▶ _What you should do_: What do the lines from the top of the data through the line with "bare_tree('bare tree spreading" say? Quote them exactly and include both ends.

▶ _Supplied material_:
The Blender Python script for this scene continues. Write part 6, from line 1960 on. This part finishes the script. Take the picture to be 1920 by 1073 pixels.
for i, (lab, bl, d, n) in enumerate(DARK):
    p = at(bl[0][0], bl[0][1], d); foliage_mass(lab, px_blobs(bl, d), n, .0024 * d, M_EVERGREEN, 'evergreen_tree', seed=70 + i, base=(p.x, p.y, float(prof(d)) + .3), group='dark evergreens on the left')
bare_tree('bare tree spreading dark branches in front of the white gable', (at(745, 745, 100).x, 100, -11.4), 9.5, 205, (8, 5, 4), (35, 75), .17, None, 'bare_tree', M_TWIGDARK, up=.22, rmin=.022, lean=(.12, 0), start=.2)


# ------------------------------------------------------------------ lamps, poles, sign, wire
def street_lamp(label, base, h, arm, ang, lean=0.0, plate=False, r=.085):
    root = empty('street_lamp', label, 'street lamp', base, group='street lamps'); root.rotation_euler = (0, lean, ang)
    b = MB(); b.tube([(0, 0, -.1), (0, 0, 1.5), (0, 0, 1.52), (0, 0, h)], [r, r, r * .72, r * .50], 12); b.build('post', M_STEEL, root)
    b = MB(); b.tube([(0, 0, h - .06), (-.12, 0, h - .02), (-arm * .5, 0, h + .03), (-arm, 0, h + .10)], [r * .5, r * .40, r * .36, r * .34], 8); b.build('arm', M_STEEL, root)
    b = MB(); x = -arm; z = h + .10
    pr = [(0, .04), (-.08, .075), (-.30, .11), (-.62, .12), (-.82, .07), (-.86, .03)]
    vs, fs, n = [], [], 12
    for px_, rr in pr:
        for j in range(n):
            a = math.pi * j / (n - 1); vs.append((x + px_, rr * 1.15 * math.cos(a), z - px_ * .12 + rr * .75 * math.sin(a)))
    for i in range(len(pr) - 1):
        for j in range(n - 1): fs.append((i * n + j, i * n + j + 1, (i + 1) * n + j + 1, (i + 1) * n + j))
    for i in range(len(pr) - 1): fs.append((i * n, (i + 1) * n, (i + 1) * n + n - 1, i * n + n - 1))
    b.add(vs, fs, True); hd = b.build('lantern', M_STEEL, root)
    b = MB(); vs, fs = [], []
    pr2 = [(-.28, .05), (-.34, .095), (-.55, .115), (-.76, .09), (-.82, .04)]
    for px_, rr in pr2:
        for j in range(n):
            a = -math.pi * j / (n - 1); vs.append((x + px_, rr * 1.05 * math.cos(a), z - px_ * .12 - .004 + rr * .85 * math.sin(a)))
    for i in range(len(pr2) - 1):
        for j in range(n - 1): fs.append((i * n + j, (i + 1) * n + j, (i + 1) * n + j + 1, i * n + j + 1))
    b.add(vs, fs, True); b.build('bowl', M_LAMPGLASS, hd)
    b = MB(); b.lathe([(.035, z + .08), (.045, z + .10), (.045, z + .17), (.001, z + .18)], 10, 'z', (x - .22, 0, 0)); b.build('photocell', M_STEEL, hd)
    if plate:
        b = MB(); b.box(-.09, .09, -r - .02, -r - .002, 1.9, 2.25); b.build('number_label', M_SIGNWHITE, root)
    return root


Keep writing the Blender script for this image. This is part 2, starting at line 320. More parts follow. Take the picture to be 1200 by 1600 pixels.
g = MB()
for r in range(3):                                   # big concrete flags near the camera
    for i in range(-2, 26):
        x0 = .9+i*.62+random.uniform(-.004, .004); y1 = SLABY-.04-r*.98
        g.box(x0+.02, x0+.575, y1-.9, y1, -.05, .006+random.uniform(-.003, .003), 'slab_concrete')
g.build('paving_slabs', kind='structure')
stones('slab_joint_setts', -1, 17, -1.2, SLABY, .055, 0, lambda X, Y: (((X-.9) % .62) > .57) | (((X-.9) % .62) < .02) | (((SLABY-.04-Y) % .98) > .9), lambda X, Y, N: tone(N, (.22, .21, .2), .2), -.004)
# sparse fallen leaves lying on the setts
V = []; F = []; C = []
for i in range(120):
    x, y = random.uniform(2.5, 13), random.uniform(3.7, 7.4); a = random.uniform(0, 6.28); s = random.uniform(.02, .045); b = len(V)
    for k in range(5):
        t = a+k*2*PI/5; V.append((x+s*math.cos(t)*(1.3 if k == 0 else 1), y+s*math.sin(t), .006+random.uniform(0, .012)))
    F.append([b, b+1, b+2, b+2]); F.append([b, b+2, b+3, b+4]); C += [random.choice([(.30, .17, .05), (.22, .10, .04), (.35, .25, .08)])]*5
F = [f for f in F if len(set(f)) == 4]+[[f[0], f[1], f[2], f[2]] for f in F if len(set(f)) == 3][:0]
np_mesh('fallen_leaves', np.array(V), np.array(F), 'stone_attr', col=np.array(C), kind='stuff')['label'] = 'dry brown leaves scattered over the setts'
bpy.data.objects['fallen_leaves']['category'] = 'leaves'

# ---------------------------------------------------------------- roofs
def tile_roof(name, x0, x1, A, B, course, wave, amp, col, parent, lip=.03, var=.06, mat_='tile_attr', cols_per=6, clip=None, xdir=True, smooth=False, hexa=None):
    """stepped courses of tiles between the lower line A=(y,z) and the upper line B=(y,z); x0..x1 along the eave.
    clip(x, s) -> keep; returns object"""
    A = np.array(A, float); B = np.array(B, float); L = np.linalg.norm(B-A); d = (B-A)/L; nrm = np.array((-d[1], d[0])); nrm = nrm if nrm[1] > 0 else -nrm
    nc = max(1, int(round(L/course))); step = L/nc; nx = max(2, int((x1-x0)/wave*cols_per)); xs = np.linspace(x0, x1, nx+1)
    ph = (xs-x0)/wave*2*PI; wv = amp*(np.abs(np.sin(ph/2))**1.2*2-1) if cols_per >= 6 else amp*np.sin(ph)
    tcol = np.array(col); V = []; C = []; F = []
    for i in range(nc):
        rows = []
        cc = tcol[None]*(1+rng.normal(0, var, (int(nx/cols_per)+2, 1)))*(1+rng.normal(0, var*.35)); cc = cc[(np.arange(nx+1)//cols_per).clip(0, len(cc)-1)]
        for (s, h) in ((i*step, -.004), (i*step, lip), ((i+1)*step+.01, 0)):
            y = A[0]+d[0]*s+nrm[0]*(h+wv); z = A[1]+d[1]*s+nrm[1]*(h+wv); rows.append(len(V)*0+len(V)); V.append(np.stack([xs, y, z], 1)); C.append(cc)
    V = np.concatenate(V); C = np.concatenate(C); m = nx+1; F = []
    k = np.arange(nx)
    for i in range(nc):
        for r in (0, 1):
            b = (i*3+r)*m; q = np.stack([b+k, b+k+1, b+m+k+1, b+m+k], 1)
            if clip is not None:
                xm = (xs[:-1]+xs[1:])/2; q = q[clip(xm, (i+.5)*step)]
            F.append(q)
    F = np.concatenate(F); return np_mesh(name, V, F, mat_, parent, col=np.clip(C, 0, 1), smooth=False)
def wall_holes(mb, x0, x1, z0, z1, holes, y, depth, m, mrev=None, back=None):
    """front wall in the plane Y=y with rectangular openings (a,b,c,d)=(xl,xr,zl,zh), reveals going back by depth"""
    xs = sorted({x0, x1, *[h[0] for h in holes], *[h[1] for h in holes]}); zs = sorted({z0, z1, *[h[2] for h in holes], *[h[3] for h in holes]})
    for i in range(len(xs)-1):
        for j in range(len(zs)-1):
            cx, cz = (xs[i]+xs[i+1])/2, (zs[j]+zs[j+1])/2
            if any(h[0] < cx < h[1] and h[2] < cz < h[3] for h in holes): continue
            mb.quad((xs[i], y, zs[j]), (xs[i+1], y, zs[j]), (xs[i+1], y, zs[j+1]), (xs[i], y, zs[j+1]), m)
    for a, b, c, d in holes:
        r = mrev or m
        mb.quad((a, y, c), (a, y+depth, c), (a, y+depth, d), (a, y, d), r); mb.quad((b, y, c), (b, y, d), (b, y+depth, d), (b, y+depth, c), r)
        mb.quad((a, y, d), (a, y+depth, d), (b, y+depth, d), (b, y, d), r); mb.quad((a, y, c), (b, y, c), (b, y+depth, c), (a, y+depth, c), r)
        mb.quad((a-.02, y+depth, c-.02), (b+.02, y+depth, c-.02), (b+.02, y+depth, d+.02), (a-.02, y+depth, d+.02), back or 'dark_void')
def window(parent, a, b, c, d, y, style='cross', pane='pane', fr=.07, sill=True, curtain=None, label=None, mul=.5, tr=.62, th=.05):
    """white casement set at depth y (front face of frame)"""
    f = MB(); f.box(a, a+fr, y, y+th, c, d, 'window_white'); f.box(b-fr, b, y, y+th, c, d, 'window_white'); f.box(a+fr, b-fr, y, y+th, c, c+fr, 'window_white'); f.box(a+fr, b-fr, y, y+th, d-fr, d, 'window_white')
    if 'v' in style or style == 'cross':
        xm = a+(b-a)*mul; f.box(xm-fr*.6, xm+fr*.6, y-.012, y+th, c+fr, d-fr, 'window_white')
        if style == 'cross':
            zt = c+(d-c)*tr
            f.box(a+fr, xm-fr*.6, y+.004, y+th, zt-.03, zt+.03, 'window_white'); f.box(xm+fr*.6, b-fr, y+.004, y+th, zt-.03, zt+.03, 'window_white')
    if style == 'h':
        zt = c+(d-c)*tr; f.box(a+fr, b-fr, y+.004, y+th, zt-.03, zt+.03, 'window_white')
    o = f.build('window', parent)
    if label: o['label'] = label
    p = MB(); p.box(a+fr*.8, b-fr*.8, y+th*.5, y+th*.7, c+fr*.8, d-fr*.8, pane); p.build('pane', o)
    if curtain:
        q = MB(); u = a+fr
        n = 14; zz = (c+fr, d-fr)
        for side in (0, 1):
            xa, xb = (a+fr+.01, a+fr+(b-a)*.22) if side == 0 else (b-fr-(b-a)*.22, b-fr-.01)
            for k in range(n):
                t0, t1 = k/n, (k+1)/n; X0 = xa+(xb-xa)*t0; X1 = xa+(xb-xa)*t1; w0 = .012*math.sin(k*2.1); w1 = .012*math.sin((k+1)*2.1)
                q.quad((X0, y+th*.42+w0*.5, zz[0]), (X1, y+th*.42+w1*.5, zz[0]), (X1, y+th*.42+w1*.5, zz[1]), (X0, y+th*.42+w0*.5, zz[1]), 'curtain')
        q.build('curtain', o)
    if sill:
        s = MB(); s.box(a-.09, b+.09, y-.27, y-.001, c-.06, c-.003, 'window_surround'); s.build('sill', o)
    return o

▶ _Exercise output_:
The Blender Python script for this scene continues. Write part 6, from line 1960 on. This part finishes the script. Take the picture to be 1920 by 1073 pixels.
for i, (lab, bl, d, n) in enumerate(DARK):
    p = at(bl[0][0], bl[0][1], d); foliage_mass(lab, px_blobs(bl, d), n, .0024 * d, M_EVERGREEN, 'evergreen_tree', seed=70 + i, base=(p.x, p.y, float(prof(d)) + .3), group='dark evergreens on the left')
bare_tree('bare tree spreading dark branches in front of the white gable', (at(745, 745, 100).x, 100, -11.4), 9.5, 205, (8, 5, 4), (35, 75), .17, None, 'bare_tree', M_TWIGDARK, up=.22, rmin=.022, lean=(.12, 0), start=.2)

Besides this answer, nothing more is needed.